We categorize people into races, genders, ideologies. We categorize humanity as being separate from the earth and other flora and fauna because we see primarily our differences. We insist on political boundaries, simple man-made lines in the sand. I could go on and on. Once you start looking, simplification is everywhere.
The first things we see are differences. We are always talking about uniqueness rather than similarities (I myself am guilty of this charge). Sometimes this outlook has its benefits but right now I see the host of problems it can cause.
Probably, maybe, we need to simplify our reality to survive. At least in our perception as our brains create it – as in maybe I don’t need to be aware at all times of everything. Focus is good – it enables us to be productive. I just think that we should try to keep simplification to a minimum. We shouldn’t narrow our vision so much. Hopeful note: I feel, like Julie, that we have the ability to mold our brains and I know that we can shape society.
Qualifying statement.
Sarah: First thought that comes to mind when I ask myself about last week's class: oatmeal. I tapped into my subconscious... My brain felt like oatmeal after all those optical illusions. In fact, I'm pretty sure my brain wasn't sure whether it actually existed enough so that it could drip sadly out my ears like it felt like doing. Our subconscious brains are crazy, scary, wonderful things, and mine was pretty aware of itself after Thursday's class. I even remember feeling a physical sensation about my cranium as if my brain had just run a mile - like a tired muscle. I'm sure there's a lovely psychological explanation for that, because the brain doesn't contain nerve endings. That's another interesting facet of the brain and its consciousness. While the brain is the control and reception center for all of our physical sensations, it cannot feel anything itself.

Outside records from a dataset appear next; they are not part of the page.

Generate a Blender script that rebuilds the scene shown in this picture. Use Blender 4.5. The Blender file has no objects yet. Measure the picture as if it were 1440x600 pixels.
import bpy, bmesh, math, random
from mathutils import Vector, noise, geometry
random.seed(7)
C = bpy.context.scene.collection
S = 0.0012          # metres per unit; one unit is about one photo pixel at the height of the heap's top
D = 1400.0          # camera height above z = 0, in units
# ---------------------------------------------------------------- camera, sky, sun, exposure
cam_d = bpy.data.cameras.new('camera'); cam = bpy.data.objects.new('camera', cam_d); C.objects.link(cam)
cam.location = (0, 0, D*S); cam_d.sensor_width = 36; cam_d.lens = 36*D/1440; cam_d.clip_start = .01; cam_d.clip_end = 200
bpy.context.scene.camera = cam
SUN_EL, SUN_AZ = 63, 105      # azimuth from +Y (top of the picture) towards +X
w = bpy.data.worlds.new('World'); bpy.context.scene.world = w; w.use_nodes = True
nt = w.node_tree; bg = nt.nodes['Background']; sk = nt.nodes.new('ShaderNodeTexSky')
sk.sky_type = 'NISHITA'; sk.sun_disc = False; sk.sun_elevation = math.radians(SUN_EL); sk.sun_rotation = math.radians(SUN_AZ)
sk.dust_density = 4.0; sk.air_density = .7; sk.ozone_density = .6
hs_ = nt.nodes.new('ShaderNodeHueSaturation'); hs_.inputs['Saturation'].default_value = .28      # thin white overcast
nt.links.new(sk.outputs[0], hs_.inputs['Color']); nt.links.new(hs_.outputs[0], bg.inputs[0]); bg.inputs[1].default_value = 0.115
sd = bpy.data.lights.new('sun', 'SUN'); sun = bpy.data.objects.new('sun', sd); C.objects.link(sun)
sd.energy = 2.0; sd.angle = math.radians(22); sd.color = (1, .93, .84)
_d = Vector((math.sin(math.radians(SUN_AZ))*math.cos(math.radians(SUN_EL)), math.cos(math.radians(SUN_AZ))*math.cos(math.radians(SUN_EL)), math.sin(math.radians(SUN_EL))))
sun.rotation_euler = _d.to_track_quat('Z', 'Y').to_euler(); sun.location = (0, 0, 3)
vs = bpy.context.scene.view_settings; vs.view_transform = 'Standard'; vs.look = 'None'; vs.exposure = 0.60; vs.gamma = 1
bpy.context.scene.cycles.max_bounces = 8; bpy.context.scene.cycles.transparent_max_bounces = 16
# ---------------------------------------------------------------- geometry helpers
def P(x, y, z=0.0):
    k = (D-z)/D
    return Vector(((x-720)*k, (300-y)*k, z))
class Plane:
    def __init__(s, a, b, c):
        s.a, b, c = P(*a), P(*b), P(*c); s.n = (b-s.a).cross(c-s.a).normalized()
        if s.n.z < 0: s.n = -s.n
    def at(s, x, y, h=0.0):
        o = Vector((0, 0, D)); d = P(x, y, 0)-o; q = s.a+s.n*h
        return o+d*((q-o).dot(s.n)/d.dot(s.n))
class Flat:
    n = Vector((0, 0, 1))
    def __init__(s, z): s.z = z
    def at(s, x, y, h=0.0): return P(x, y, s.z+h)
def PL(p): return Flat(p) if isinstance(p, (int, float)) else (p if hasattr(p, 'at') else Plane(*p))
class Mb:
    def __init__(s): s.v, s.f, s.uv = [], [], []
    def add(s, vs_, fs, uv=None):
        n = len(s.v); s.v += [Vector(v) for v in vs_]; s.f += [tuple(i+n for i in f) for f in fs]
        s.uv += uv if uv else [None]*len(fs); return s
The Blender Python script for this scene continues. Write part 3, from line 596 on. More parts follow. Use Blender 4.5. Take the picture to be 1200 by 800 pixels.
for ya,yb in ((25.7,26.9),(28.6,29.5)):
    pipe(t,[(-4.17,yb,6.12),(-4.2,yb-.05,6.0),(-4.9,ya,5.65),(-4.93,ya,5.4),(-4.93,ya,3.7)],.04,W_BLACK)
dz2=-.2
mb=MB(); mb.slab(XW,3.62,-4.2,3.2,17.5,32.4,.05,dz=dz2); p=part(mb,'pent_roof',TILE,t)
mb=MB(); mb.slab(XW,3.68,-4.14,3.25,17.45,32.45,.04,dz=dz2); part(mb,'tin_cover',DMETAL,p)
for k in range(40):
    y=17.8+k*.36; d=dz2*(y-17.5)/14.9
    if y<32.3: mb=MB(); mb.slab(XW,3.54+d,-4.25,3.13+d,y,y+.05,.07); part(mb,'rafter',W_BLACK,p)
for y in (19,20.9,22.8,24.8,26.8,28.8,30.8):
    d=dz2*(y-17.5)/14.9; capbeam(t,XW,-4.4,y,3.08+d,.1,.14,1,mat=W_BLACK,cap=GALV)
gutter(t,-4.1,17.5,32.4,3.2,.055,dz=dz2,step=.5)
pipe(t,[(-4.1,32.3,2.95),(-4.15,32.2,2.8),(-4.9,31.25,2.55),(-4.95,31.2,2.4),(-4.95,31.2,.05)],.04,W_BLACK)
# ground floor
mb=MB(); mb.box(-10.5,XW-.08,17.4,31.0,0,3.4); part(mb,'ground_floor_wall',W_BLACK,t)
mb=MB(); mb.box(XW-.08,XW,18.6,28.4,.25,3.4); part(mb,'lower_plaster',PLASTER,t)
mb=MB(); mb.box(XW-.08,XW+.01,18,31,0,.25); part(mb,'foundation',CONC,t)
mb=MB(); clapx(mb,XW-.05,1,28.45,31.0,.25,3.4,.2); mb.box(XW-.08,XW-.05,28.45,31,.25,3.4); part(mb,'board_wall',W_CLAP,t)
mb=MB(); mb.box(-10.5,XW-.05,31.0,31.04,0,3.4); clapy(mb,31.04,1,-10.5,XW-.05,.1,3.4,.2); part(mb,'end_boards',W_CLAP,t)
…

Summer: Well, last week's discussion actually made me, errr, confused.... I like what the brains do with all those interesting pictures. I feel that we are seeing another world from a flat plane. I don't think that the brains are "cheating" or "lying" to us. The way our brains behave actually give us creativity!... Also, I got really disappointed and somehow desperate in class on Thursday because I really wanted to know what the "truth" really is. Especially with the rock. How I wished the rock could be in the classroom at that time so that I can touch it and see if it's a hollow or a bulge. So, now I'm confused.